** WHAT IS BEING ASKED **
Return each line of the listing below, unchanged, and omit the images.

** DATA LINES **

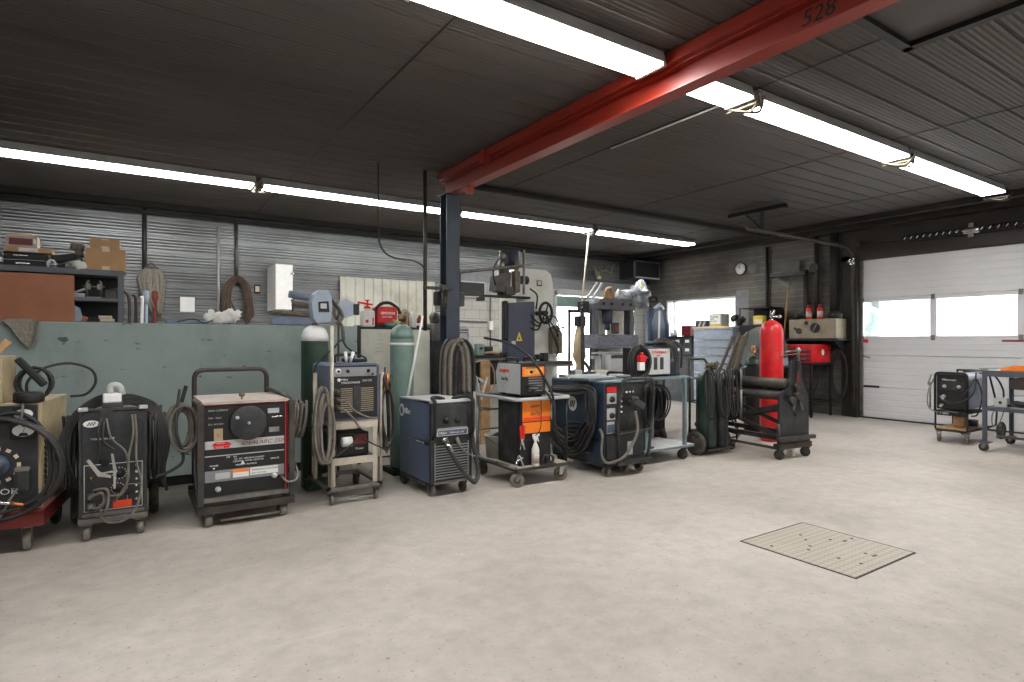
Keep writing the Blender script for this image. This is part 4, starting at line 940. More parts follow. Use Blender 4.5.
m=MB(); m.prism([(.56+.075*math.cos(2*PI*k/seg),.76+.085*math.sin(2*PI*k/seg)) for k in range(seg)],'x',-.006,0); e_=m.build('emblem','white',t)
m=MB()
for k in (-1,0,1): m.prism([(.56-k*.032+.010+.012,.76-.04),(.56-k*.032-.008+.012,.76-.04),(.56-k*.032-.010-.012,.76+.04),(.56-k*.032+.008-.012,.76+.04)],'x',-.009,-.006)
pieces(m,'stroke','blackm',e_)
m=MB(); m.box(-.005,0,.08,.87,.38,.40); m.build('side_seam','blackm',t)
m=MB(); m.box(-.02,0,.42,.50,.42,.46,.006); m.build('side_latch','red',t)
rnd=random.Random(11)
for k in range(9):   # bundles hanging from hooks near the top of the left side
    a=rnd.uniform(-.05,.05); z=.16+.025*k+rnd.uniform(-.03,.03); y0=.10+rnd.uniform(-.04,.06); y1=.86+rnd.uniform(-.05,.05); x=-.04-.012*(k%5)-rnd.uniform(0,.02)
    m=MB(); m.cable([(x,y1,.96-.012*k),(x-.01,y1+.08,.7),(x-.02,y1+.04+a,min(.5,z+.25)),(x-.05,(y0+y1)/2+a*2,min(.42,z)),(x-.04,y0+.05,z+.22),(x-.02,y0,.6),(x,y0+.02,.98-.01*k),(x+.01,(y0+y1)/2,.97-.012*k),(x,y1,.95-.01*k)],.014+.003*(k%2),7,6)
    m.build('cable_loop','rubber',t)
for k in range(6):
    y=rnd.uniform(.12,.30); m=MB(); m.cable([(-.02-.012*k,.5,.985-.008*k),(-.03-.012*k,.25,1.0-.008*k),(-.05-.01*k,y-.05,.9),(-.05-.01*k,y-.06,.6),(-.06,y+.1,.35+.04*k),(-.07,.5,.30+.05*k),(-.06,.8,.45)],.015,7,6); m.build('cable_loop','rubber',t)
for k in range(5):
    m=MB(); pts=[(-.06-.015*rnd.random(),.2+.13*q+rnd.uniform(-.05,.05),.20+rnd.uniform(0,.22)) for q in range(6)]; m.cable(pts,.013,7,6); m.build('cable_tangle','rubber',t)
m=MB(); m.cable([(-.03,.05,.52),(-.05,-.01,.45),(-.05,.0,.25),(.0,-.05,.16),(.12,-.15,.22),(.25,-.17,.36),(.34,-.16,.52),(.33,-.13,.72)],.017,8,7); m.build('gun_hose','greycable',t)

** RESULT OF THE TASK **
Keep writing the Blender script for this image. This is part 4, starting at line 940. More parts follow. Use Blender 4.5.
m=MB(); m.prism([(.56+.075*math.cos(2*PI*k/seg),.76+.085*math.sin(2*PI*k/seg)) for k in range(seg)],'x',-.006,0); e_=m.build('emblem','white',t)
m=MB()
for k in (-1,0,1): m.prism([(.56-k*.032+.010+.012,.76-.04),(.56-k*.032-.008+.012,.76-.04),(.56-k*.032-.010-.012,.76+.04),(.56-k*.032+.008-.012,.76+.04)],'x',-.009,-.006)
pieces(m,'stroke','blackm',e_)
m=MB(); m.box(-.005,0,.08,.87,.38,.40); m.build('side_seam','blackm',t)
m=MB(); m.box(-.02,0,.42,.50,.42,.46,.006); m.build('side_latch','red',t)
rnd=random.Random(11)
for k in range(9):   # bundles hanging from hooks near the top of the left side
    a=rnd.uniform(-.05,.05); z=.16+.025*k+rnd.uniform(-.03,.03); y0=.10+rnd.uniform(-.04,.06); y1=.86+rnd.uniform(-.05,.05); x=-.04-.012*(k%5)-rnd.uniform(0,.02)
    m=MB(); m.cable([(x,y1,.96-.012*k),(x-.01,y1+.08,.7),(x-.02,y1+.04+a,min(.5,z+.25)),(x-.05,(y0+y1)/2+a*2,min(.42,z)),(x-.04,y0+.05,z+.22),(x-.02,y0,.6),(x,y0+.02,.98-.01*k),(x+.01,(y0+y1)/2,.97-.012*k),(x,y1,.95-.01*k)],.014+.003*(k%2),7,6)
    m.build('cable_loop','rubber',t)
for k in range(6):
    y=rnd.uniform(.12,.30); m=MB(); m.cable([(-.02-.012*k,.5,.985-.008*k),(-.03-.012*k,.25,1.0-.008*k),(-.05-.01*k,y-.05,.9),(-.05-.01*k,y-.06,.6),(-.06,y+.1,.35+.04*k),(-.07,.5,.30+.05*k),(-.06,.8,.45)],.015,7,6); m.build('cable_loop','rubber',t)
for k in range(5):
    m=MB(); pts=[(-.06-.015*rnd.random(),.2+.13*q+rnd.uniform(-.05,.05),.20+rnd.uniform(0,.22)) for q in range(6)]; m.cable(pts,.013,7,6); m.build('cable_tangle','rubber',t)
m=MB(); m.cable([(-.03,.05,.52),(-.05,-.01,.45),(-.05,.0,.25),(.0,-.05,.16),(.12,-.15,.22),(.25,-.17,.36),(.34,-.16,.52),(.33,-.13,.72)],.017,8,7); m.build('gun_hose','greycable',t)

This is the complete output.